I think that simply looking at the in-scope functions is not what function-available() should do - it should look at all the core and XSLT-added XPath functions, plus all the extension functions that will be available at compile-time proper (or runtime), and return true or false accordingly.
Comment 1 Michael Kay 2006-09-27 10:20:47 UTC
I think the spec makes an unstated assumption that an extension function is present in the static context for use-when if and only if it is present in the static context for the relevant part of the stylesheet. We should state this assumption.

Suggested wording: in 3.12, in the table for static context components, in the entry for in-scope functions, change "an implementation-defined set of extension functions" to "the set of extension functions that are present in the static context of every XPath expression (other than a use-when expression) within the content of the element that is the parent of the use-when attribute".

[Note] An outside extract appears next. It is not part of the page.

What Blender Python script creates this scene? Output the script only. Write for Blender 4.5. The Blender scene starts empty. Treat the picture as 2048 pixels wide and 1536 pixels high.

Also add a note: this ensures that function-available returns true in respect of extension functions that can be called within the scope of the use-when attribute. It also has the effect that these extension functions will be recognized within the use-when attribute itself; however, the fact that a function is available gives no guarantee that a call on the function will succeed.
Comment 2 Michael Kay 2006-10-24 10:46:50 UTC
The change proposed in comment #1 was agreed by the WG on 4 Oct 2006. The spec has now been updated and the bug will therefore be closed.